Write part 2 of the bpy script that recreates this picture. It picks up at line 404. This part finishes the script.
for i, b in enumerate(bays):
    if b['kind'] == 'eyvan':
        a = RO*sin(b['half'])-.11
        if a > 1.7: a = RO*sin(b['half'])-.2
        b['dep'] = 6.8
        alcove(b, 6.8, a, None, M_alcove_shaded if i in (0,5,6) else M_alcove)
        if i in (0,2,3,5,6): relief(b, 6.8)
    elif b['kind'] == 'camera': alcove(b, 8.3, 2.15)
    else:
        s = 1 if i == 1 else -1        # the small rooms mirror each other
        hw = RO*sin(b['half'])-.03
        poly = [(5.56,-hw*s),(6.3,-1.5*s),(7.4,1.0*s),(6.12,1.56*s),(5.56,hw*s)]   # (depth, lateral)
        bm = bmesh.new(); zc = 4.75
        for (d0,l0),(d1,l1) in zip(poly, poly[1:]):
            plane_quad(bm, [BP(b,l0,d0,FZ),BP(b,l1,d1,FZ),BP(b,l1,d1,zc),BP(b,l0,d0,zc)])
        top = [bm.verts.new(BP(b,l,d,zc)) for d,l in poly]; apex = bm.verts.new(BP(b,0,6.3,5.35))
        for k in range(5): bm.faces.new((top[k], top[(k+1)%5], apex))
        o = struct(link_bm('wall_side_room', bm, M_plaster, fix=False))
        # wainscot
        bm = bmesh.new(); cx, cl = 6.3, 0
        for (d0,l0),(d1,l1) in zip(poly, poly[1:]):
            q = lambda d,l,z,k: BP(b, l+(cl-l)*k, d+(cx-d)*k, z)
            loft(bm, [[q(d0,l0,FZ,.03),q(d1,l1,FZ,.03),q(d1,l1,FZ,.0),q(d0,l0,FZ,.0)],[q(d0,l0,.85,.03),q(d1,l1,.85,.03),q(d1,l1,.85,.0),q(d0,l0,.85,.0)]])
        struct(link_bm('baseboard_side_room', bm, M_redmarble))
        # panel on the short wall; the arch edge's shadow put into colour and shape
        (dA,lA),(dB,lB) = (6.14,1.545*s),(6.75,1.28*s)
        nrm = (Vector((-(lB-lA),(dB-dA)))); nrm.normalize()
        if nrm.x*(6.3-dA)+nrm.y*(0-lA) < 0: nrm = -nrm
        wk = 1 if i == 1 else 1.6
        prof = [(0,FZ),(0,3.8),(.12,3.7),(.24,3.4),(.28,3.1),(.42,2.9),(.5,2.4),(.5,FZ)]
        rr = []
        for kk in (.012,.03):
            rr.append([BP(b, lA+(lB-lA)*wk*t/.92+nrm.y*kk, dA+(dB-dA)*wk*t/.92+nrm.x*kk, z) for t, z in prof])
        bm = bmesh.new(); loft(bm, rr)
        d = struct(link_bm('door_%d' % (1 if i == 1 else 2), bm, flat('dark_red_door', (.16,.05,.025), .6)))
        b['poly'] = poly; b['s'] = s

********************

* **Direction**: Exactly repeat the lines above, from the opening line through the one with "b['dep'] = 6.8", and include nothing else.

* **Solution for this problem**:
Write part 2 of the bpy script that recreates this picture. It picks up at line 404. This part finishes the script.
for i, b in enumerate(bays):
    if b['kind'] == 'eyvan':
        a = RO*sin(b['half'])-.11
        if a > 1.7: a = RO*sin(b['half'])-.2
        b['dep'] = 6.8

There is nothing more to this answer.